Karena beberapa teman-teman angkatan 2017 ada yang perlu mengikuti perwalian, akhirnya hanya lima orang yang bisa datang untuk mengajar. Adik-adik sangat antusias untuk belajar meskipun beberapa merengek ingin pulang. Kurasa mereka hanya mencari perhatian, sebab kenyataannya mereka rela menunggu dari jam sebelas hingga jam satu, menunggu kakak-kakak pengajar datang. Saking antusiasnya, kelas menjadi kurang kondusif sehingga aku, I, R, dan L harus ikut turun tangan. Kami yang awalnya hanya berkunjung untuk mengawasi, akhirnya mengajar lagi. Aku pribadi, merasa sangat senang bisa kembali mengajar setelah sekian lama.

Ketika aku masuk kelas, ada satu murid yang menarik perhatianku. Murid laki-laki, dengan kacamata dan duduk di bangku paling belakang dekat pojok kelas. Dia duduk sendiri, tengah sibuk menyantap bekal makan siangnya. Tidak seperti kebanyakan murid laki-laki lain yang suka berlari ke sana kemari sambil menjaili teman lain, dia menghabiskan waktu istirahatnya dengan duduk seorang diri sembari menyantap makan siang dan bermain ponsel. Aku pernah dengar tentang anak itu dari teman-teman 2017. Katanya, bocah itu sangat pintar, seperti Einstein. Namanya Z. Hasil tryout nya lumayan bagus, salah delapan soal dari total tiga puluh enam soal. Kupikir dia yang mendapat nilai tertinggi, rupanya ada tiga murid lain yang berhasil mengerjakan dengan kesalahan hanya pada enam soal.

Awalnya, aku ingin mengajar bocah itu, sekaligus mencoba mengenalnya. Akan tetapi, rupanya dia sudah ditangani oleh L sehingga aku memutuskan mengajari dua siswi yang duduk paling depan. Setelah dua siswi itu diambil alih, aku berpindah mengajari tiga siswa yang duduk bergerombol di depan Z. Aku mengajari beberapa soal matematika dan dasar perhitungan pembagian. Ketika aku sedang mengajari ketiga siswa itu, kudapati Z sedang memainkan ponselnya. Beberapa siswa jadi tertarik untuk tau apa yang sedang dia mainkan sehingga kukatakan padanya “Simpan dulu ya ponselnya, kan masih belajar.
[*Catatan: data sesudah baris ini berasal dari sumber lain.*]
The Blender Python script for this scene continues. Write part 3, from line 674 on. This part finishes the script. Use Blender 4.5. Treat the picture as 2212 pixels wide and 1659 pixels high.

Ada soal yang kamu tidak bisa?” Dia menunjuk pada satu soal matematika yang dia jawab dengan salah. “Sebentar ya, aku ajari temanmu dulu.” Selesai mengajari K soal KPK dan faktorisasi, aku mundurkan kursiku dan mulai fokus pada Z. “Coba sini aku baca soalnya.” Menurutku, soal yang dia jawab dengan salah punya level kesulitan yang sangat tinggi untuk diberikan pada anak kelas 6 SD. “Kamu tau cara menghitungnya?”

“Tau.”

“Terus kenapa bingung? Bisa perkalian kan?”

“Bisa.”

“Bisa pembagian?”

“Bisa.”

“Terus bingung kenapa?”

“Pusing, Kaaakkk...”

“Pusing dimananya?”

“Pusingnya di kepala.” Z mengatakannya sambil menunjuk kepalanya. Belum sempat aku memberinya petunjuk cara mengerjakan soal itu, dia mengambil pensil dari genggamanku dan langsung mengerjakannya dengan sangat cepat. Dari langkah-langkahnya mengerjakan soal itu dia benar-benar paham. Aku semakin penasaran, dimana letak kesalahannya. “Tuh, Kak, tidak ada jawabannya.” Jawaban yang dia dapat tidak ada dipilihan manapun. Aku koreksi langkah pengerjaannya dan kutemukan suatu kesalahan yang cukup... sepele.

“Tujuh kali tiga berapa?”

“Dua puluh empat.”

“Yakin...?”

“Yakin.”

“Kalau delapan kali tiga?”

“Dua puluh empat.”

“Kok sama?”

“Iya, sama karena aku pengennya begitu,” ujarnya sambil tertawa.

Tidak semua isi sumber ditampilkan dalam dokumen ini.